Non finisce qui. Un immobile, nel tempo, ha bisogno di lavori ordinari e straordinari (rifare la facciata, sistemare il tetto, rifare l’impianto dell’ascensore, ecc.) che vanno, ovviamente, ad incrementare il costo iniziale ed a dedurre il guadagno effettivo derivante dalla rivalutazione del bene. Certo, chi compra casa per affittarla mette in conto il canone di locazione che offre un introito mensile che costituisce uno degli obiettivi dell’investimento (l’altro è la crescita del capitale nel tempo). Non è determinabile una percentuale, perché dipende dal tipo di appartamento e dalla sua ubicazione. Scorrendo le offerte in un sito Internet specializzato, si scopre che a Torino si va da 600 euro per 62 mq in zona San Secondo a 1.300 euro per 80 mq in Piazza Vittorio ed a 2.300 euro per 200 mq in Piazza Castello. Invece a Mantova, si trovano 60 mq a 430 euro, e 120 mq a 1.500 euro; e così via in giro per l’talia.
Ma si tratta, anche in questo caso, di redditi lordi. Sugli affitti grava un’imposta per la registrazione del contratto, ed il ricavato va inserito (con una modesta riduzione del 15%) nella denuncia dei redditi (quadro Rb del modello Unico), pagando aliquote che, a seconda del reddito complessivo del proprietario, vanno dal 23% al 43% più gli incrementi applicati dalle regioni (in Piemonte, ad esempio, si va da un minimo dello 0,9% ad un massimo dell’1,4%). Morale, l’affitto netto è pari, grosso modo, alla metà di quello lordo. A proposito di sicurezza e di costante e sicuro incremento di valore, bisognerebbe ricordare alcuni elementi di rischio. Senza parlare di eventuali fatti drammatici (chi possedeva un appartamento a L’Aquila ha perso tutto…), accenniamo a fatti che possono svilire il valore (costruzione di un’autostrada o di una fabbrica inquinante nelle vicinanze, ecc). E a proposito di sicurezza del reddito, bisognerebbe mettere in conto non solo l’eventuale morosità del locatore, ma anche i tempi morti tra una locazione e l’altra. E infine, un’occhiata ai prezzi delle case in vendita in questi ultimi tempi. In Italia, per fortuna, non si sta verificando il crollo della Spagna o degli Stati Uniti; ma c’è un’indiscutibile stasi delle vendite. Il mercato è ingessato ed i prezzi di vendita sono più fittizi che reali, perché l’offerta c’è, ma la domanda è debole.

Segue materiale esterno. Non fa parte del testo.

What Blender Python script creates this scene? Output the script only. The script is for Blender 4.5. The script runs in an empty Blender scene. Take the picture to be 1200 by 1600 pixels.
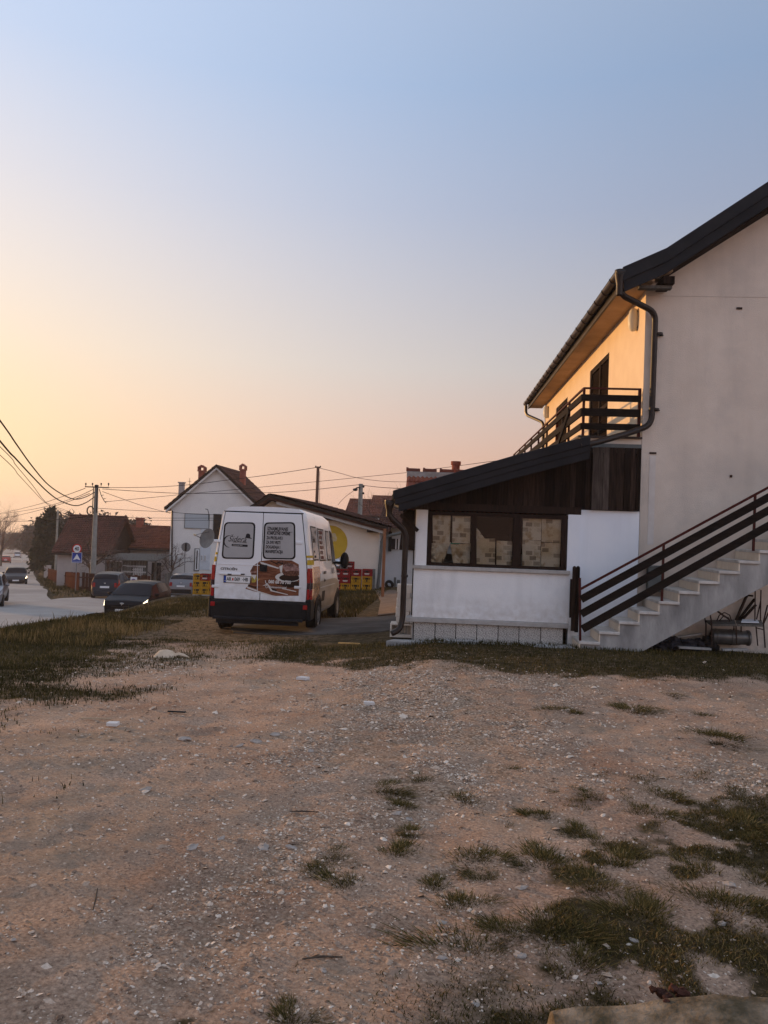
import bpy, math, random
import numpy as np
from mathutils import Vector, Matrix

random.seed(7)
RNG = np.random.default_rng(11)
R = math.radians
S = bpy.context.scene
C = S.collection

# ------------------------------------------------------------------ camera
F_PX, PSI, THETA, RHO = 1200.0, R(4.04), R(0.957), R(2.0)
EYE = Vector((0, 0, 1.8))
fwd = Vector((-math.sin(PSI) * math.cos(THETA), math.cos(PSI) * math.cos(THETA), math.sin(THETA)))
rt0 = Vector((math.cos(PSI), math.sin(PSI), 0))
up0 = rt0.cross(fwd)
rt = rt0 * math.cos(RHO) + up0 * math.sin(RHO)
upv = up0 * math.cos(RHO) - rt0 * math.sin(RHO)
cd = bpy.data.cameras.new('camera')
cam = bpy.data.objects.new('camera', cd)
C.objects.link(cam)
M = Matrix((rt, upv, -fwd)).transposed().to_4x4()
M.translation = EYE
cam.matrix_world = M
cd.sensor_fit = 'VERTICAL'
cd.sensor_height = 36.0
cd.lens = 36.0 * F_PX / 1600.0
cd.clip_start = 0.05
cd.clip_end = 6000
S.camera = cam

# ------------------------------------------------------------------ sky, sun, exposure
SUN_AZ, SUN_EL = R(57), R(4.3)          # left of the house axis (+Y), above the horizon
sun_dir = Vector((-math.sin(SUN_AZ) * math.cos(SUN_EL), math.cos(SUN_AZ) * math.cos(SUN_EL), math.sin(SUN_EL)))
W = bpy.data.worlds.new('World')
S.world = W
W.use_nodes = True
wn, wl = W.node_tree.nodes, W.node_tree.links
wn.clear()
w_out = wn.new('ShaderNodeOutputWorld')
w_bg = wn.new('ShaderNodeBackground')
sky = wn.new('ShaderNodeTexSky')
sky.sky_type = 'NISHITA'
sky.sun_disc = False
sky.sun_elevation = SUN_EL
sky.sun_rotation = -SUN_AZ
sky.air_density, sky.dust_density, sky.ozone_density = 1.2, 2.5, 2.5
geo = wn.new('ShaderNodeTexCoord')
nrm = wn.new('ShaderNodeVectorMath'); nrm.operation = 'NORMALIZE'
wl.new(geo.outputs['Generated'], nrm.inputs[0])
sep = wn.new('ShaderNodeSeparateXYZ')
wl.new(nrm.outputs[0], sep.inputs[0])
ramp = wn.new('ShaderNodeValToRGB')      # dusk gradient of hazy air by height, raised overhead to fill shaded walls
el = ramp.color_ramp.elements
stops = [(0.0, (.70, .405, .31)), (.09, (.70, .46, .37)), (.20, (.585, .545, .54)), (.38, (.385, .46, .63)), (.50, (.325, .455, .68)),
         (.70, (.46, .54, .70)), (1.0, (.52, .58, .72))]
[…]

Paolo Buzzetti, presidente dell’Ance (l’associazione dei costruttori) ha recentemente affermato che: «Si sta aprendo una fase che, senza giri di parole, possiamo definire di recessione. Un periodo iniziato nel secondo semestre 2008 e che secondo le nostre stime tenderà a peggiorare». Il peggioramento sta non solo nel calo delle nuove costruzioni e delle vendite, ma anche dei prezzi. Le società specializzate italiane in proposito sono molto caute e non si sbilanciano; l’unica previsione precisa è stata compiuta dal Fondo Monetario Internazionale, secondo il quale nel giro di un paio d’anni le quotazioni degli immobili in Italia potrebbero diminuire intorno al 15 per cento, per poi recuperare un po’ di terreno perduto solo a partire dal 2011. Ed anche l’ultimo rapporto European Outlook 2010 dell’istituto di ricerche Scenari Immobiliari prevede un calo complessivo dei valori del 10% tra il 2009 ed il 2010.